The framework extends Tarde's observation that all creation is modification of received patterns into the specific case where one of the links in the chain is non-human. The extension preserves Tarde's essential insight — that modification significance, not chain purity, determines creative quality — while acknowledging that the specific character of machine modification (architectural rather than biographical) changes what the human modifier must contribute to maintain the chain's generative capacity.
All creation has always been multi-link imitation. The Romantic myth of single-origin creation has obscured the reality that every creative act receives patterns from predecessors and modifies them.
The machine introduces no categorical change. Its presence in the chain adds a link of a specific kind (architectural modification), but the chain structure remains what it has always been.
Modification quality is determinative. Whether AI-collaborative work constitutes genuine contribution depends entirely on whether the builder introduces significant modifications at the final link.

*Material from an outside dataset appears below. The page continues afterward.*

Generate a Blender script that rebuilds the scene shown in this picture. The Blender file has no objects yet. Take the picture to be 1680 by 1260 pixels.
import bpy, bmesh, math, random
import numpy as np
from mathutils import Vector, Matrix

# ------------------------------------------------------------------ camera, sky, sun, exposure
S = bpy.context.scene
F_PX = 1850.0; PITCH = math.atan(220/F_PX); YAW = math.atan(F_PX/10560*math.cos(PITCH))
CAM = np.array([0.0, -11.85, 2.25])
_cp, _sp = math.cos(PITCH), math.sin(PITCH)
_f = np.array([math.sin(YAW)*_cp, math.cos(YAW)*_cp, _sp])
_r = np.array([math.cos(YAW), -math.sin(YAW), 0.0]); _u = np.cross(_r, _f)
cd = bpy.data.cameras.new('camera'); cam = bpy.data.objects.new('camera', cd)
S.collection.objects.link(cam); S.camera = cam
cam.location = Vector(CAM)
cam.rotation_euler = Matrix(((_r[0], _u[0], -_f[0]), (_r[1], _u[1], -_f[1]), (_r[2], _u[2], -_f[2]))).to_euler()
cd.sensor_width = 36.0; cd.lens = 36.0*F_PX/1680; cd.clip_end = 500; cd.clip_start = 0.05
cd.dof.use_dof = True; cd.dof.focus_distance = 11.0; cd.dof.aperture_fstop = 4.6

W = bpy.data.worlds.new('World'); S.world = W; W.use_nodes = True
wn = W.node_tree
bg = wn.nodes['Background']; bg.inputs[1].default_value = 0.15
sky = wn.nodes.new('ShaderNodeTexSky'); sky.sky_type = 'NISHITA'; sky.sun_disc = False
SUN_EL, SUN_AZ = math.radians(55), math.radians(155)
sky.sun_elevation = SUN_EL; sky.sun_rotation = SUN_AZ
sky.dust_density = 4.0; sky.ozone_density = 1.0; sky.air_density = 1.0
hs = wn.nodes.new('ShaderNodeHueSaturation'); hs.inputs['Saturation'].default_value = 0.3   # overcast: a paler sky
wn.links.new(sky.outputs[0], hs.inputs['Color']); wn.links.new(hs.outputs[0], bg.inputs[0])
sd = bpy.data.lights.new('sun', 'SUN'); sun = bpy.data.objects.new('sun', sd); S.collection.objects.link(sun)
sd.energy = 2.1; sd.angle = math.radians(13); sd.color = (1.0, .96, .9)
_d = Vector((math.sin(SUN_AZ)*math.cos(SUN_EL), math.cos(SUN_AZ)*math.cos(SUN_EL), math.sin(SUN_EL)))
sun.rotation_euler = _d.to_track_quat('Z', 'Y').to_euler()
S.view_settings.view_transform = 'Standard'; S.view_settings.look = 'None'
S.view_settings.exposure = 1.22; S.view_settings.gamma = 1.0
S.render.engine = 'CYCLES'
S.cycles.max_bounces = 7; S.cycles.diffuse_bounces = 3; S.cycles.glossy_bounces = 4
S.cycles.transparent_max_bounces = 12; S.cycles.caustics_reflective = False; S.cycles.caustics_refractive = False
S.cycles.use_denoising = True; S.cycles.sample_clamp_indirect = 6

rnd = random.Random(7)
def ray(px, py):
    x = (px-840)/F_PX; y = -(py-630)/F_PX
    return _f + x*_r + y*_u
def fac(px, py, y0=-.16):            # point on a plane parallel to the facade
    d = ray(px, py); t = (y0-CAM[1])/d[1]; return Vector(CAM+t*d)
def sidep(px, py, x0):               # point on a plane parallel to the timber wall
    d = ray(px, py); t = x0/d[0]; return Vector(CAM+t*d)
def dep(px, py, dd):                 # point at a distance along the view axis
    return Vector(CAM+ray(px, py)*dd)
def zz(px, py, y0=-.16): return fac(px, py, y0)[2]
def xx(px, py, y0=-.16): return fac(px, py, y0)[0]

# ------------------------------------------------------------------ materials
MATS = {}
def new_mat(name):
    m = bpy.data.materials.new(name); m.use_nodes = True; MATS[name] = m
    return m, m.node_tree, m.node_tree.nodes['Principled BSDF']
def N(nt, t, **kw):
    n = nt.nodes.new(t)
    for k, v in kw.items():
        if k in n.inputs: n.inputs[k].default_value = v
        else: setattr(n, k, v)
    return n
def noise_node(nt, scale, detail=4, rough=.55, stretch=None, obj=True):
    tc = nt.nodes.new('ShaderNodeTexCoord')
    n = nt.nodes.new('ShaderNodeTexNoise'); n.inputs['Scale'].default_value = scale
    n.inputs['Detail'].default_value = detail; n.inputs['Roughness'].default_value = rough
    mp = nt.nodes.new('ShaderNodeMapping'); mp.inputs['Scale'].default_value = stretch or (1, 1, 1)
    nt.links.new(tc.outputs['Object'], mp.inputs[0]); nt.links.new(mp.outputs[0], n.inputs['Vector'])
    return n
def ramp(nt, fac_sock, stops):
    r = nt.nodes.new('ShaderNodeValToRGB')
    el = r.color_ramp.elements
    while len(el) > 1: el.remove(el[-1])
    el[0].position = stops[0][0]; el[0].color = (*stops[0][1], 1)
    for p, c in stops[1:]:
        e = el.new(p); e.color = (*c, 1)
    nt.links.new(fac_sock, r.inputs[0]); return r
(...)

Passive acceptance produces derivation. When the builder treats the model's output as finished product, accepting it with only cosmetic adjustments, the output remains second-order imitation with builder branding — smooth, competent, tending toward the mean.
Active engagement produces synthesis. When the builder brings genuine domain knowledge, evaluative judgment, and willingness to oppose the model's fluent output, the chain produces work that neither the model nor the unassisted builder could have produced.
The framework is compatible with but distinguishable from Whitehead's concrescence, which describes the emergence of novel unities from prehension of prior data. The Tardean framework is more sociologically specific: it focuses on the social flow of imitative patterns rather than the metaphysical structure of becoming. Both frameworks converge on the claim that novelty emerges from the specific synthesis of received elements rather than from creation ex nihilo.